** start **
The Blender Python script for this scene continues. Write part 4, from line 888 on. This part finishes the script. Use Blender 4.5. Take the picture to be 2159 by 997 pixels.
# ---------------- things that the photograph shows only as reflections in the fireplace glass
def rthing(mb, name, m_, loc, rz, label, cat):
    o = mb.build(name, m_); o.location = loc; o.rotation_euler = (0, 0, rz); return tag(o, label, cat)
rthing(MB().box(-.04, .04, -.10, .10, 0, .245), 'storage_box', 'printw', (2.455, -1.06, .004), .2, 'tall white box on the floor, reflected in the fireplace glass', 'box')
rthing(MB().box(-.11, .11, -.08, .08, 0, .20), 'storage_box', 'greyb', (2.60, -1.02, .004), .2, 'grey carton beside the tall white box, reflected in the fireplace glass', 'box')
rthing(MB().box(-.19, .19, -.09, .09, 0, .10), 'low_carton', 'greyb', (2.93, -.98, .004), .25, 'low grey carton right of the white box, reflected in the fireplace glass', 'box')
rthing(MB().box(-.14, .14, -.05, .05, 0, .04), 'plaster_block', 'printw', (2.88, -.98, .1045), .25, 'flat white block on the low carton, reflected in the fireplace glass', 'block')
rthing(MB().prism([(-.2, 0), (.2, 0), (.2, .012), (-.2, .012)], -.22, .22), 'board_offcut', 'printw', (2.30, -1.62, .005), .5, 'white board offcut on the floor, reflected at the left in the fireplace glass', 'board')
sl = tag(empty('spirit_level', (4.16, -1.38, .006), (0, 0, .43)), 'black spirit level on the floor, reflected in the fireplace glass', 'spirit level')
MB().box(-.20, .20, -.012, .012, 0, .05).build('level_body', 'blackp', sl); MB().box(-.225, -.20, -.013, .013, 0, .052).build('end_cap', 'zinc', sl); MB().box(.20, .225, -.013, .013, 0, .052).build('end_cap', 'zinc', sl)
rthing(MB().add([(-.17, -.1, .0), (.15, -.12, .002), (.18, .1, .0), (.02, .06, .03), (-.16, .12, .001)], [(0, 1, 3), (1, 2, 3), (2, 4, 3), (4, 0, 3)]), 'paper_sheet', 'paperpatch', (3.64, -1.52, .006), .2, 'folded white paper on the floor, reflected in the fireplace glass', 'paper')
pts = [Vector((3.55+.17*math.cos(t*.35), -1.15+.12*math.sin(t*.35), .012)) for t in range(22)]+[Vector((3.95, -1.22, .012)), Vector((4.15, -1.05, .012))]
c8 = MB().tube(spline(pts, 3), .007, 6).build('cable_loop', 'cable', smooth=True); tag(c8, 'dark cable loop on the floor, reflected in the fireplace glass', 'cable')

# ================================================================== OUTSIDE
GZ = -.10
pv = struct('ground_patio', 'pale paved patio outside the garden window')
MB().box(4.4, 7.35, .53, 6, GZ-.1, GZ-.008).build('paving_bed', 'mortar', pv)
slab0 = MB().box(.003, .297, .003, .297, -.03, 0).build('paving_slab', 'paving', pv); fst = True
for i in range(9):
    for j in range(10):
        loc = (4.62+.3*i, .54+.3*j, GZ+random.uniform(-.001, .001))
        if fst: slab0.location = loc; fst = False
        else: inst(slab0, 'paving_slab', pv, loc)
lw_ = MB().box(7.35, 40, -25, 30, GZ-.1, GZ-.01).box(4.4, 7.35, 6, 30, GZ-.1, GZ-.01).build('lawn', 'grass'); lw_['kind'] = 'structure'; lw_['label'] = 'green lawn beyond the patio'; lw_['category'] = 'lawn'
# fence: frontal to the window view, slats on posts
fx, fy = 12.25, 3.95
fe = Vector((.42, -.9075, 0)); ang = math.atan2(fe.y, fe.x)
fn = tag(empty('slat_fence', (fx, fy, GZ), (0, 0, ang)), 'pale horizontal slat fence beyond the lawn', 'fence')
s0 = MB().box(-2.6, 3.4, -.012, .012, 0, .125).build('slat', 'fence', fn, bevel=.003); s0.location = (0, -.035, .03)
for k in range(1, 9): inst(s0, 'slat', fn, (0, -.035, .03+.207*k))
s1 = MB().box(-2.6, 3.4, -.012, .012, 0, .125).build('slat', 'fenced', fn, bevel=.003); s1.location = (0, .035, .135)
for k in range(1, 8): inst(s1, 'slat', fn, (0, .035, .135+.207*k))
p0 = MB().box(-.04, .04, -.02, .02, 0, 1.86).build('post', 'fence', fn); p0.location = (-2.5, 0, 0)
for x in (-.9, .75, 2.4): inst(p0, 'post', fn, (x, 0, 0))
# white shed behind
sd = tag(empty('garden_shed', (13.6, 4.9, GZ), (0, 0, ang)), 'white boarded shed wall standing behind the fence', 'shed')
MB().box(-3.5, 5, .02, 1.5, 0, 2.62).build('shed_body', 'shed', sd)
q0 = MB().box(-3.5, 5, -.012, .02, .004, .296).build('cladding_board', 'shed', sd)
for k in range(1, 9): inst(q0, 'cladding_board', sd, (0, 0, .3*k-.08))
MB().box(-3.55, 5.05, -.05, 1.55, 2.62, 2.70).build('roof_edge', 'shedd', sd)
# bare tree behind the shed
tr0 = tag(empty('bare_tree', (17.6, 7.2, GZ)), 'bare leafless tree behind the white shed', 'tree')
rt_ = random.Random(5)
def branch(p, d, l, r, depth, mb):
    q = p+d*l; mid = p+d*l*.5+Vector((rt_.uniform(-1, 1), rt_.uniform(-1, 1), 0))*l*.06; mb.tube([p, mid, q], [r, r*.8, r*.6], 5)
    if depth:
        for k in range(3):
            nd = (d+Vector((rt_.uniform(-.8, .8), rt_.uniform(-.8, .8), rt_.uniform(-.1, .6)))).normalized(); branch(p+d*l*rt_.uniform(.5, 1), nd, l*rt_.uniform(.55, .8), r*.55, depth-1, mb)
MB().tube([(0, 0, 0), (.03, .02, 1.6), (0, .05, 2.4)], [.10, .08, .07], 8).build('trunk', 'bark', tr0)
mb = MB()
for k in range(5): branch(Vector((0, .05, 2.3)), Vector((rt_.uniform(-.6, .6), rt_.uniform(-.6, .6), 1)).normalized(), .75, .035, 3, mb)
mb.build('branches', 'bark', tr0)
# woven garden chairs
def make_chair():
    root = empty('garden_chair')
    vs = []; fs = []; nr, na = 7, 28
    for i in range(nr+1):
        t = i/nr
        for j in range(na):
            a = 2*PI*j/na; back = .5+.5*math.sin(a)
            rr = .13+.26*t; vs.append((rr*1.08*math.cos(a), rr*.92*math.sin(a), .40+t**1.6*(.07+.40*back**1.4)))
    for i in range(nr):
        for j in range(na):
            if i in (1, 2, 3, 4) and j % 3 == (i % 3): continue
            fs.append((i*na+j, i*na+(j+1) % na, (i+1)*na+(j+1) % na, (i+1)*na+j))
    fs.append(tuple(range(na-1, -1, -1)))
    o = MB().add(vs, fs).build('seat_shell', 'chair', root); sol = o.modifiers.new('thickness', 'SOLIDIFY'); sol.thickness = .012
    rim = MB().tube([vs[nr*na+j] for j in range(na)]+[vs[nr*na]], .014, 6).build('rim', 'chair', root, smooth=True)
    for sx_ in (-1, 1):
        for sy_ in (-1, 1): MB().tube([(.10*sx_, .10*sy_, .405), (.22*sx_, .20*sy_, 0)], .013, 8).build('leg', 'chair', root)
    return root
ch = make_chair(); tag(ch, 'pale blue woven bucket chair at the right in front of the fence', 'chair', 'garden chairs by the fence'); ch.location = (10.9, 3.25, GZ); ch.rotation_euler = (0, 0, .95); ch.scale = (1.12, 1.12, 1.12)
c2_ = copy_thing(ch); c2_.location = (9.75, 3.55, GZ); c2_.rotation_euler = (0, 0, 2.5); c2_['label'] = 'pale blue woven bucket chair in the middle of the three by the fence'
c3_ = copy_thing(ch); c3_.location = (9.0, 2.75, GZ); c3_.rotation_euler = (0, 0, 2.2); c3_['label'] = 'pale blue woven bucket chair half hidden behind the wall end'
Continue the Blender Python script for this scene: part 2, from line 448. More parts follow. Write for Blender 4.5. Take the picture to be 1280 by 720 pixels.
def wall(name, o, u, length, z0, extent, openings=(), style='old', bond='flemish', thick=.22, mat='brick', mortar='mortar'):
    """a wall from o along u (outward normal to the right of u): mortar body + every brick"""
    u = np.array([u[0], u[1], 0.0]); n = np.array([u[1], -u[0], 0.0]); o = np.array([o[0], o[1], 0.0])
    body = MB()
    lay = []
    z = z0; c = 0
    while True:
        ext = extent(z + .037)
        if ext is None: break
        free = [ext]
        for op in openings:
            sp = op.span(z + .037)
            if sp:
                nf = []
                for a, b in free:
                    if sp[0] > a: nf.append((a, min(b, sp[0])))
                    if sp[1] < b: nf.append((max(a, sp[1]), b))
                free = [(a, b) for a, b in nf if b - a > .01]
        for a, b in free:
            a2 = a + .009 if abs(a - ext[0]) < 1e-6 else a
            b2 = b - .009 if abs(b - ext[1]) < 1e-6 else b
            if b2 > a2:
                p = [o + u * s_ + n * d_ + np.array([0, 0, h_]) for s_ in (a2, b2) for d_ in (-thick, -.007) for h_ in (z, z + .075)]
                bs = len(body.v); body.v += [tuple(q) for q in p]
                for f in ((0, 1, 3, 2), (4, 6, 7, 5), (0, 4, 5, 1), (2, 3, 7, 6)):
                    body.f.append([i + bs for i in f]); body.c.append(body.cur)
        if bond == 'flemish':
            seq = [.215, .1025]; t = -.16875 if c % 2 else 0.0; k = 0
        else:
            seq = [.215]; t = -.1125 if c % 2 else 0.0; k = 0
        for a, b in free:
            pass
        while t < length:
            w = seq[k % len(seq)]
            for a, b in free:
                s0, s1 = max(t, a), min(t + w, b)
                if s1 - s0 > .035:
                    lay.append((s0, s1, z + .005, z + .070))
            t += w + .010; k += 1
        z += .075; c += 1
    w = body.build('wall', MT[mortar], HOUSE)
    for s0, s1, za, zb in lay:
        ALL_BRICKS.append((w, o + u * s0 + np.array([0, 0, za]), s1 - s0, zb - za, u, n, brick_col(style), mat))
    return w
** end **
> Task objective: All lines in the data that contain the word "Write" should be copied.

> Exercise response:
The Blender Python script for this scene continues. Write part 4, from line 888 on. This part finishes the script. Use Blender 4.5. Take the picture to be 2159 by 997 pixels.
Continue the Blender Python script for this scene: part 2, from line 448. More parts follow. Write for Blender 4.5. Take the picture to be 1280 by 720 pixels.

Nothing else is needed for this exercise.